* **Exercise details**
All of the data must be printed exactly; please include every line.

-=-=-

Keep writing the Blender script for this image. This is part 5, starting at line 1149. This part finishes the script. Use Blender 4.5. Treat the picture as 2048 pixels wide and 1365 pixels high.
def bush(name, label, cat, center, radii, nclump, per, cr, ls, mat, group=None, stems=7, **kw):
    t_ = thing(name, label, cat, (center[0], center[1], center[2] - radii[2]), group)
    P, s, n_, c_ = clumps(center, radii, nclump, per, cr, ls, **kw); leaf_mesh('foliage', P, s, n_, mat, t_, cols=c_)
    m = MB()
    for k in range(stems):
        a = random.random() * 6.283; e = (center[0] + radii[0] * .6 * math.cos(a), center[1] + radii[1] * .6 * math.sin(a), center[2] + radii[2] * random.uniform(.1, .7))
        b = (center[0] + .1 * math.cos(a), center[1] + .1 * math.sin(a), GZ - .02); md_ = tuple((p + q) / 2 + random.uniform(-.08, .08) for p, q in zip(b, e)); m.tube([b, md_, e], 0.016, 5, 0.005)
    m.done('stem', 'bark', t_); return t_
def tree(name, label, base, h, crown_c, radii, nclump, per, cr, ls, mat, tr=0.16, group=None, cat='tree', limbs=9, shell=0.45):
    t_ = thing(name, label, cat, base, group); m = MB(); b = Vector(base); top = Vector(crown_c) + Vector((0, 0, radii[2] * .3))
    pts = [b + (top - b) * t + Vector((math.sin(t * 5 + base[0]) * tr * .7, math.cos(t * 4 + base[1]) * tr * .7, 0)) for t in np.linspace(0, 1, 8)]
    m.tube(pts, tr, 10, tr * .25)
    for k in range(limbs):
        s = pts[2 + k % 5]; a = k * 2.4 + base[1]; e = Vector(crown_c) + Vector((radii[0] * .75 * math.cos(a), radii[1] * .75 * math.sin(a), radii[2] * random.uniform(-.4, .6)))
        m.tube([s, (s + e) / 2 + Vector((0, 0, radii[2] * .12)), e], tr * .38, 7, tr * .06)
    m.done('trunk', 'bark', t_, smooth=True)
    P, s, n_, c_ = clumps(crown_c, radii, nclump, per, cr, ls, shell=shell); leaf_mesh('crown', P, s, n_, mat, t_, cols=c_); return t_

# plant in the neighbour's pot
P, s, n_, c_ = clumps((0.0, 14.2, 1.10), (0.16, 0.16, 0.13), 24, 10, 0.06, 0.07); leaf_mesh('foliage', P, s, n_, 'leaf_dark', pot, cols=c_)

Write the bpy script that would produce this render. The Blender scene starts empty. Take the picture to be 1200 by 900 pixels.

-=-=-

* **Answer for the task**
Keep writing the Blender script for this image. This is part 5, starting at line 1149. This part finishes the script. Use Blender 4.5. Treat the picture as 2048 pixels wide and 1365 pixels high.
def bush(name, label, cat, center, radii, nclump, per, cr, ls, mat, group=None, stems=7, **kw):
    t_ = thing(name, label, cat, (center[0], center[1], center[2] - radii[2]), group)
    P, s, n_, c_ = clumps(center, radii, nclump, per, cr, ls, **kw); leaf_mesh('foliage', P, s, n_, mat, t_, cols=c_)
    m = MB()
    for k in range(stems):
        a = random.random() * 6.283; e = (center[0] + radii[0] * .6 * math.cos(a), center[1] + radii[1] * .6 * math.sin(a), center[2] + radii[2] * random.uniform(.1, .7))
        b = (center[0] + .1 * math.cos(a), center[1] + .1 * math.sin(a), GZ - .02); md_ = tuple((p + q) / 2 + random.uniform(-.08, .08) for p, q in zip(b, e)); m.tube([b, md_, e], 0.016, 5, 0.005)
    m.done('stem', 'bark', t_); return t_
def tree(name, label, base, h, crown_c, radii, nclump, per, cr, ls, mat, tr=0.16, group=None, cat='tree', limbs=9, shell=0.45):
    t_ = thing(name, label, cat, base, group); m = MB(); b = Vector(base); top = Vector(crown_c) + Vector((0, 0, radii[2] * .3))
    pts = [b + (top - b) * t + Vector((math.sin(t * 5 + base[0]) * tr * .7, math.cos(t * 4 + base[1]) * tr * .7, 0)) for t in np.linspace(0, 1, 8)]
    m.tube(pts, tr, 10, tr * .25)
    for k in range(limbs):
        s = pts[2 + k % 5]; a = k * 2.4 + base[1]; e = Vector(crown_c) + Vector((radii[0] * .75 * math.cos(a), radii[1] * .75 * math.sin(a), radii[2] * random.uniform(-.4, .6)))
        m.tube([s, (s + e) / 2 + Vector((0, 0, radii[2] * .12)), e], tr * .38, 7, tr * .06)
    m.done('trunk', 'bark', t_, smooth=True)
    P, s, n_, c_ = clumps(crown_c, radii, nclump, per, cr, ls, shell=shell); leaf_mesh('crown', P, s, n_, mat, t_, cols=c_); return t_

# plant in the neighbour's pot
P, s, n_, c_ = clumps((0.0, 14.2, 1.10), (0.16, 0.16, 0.13), 24, 10, 0.06, 0.07); leaf_mesh('foliage', P, s, n_, 'leaf_dark', pot, cols=c_)

Write the bpy script that would produce this render. The Blender scene starts empty. Take the picture to be 1200 by 900 pixels.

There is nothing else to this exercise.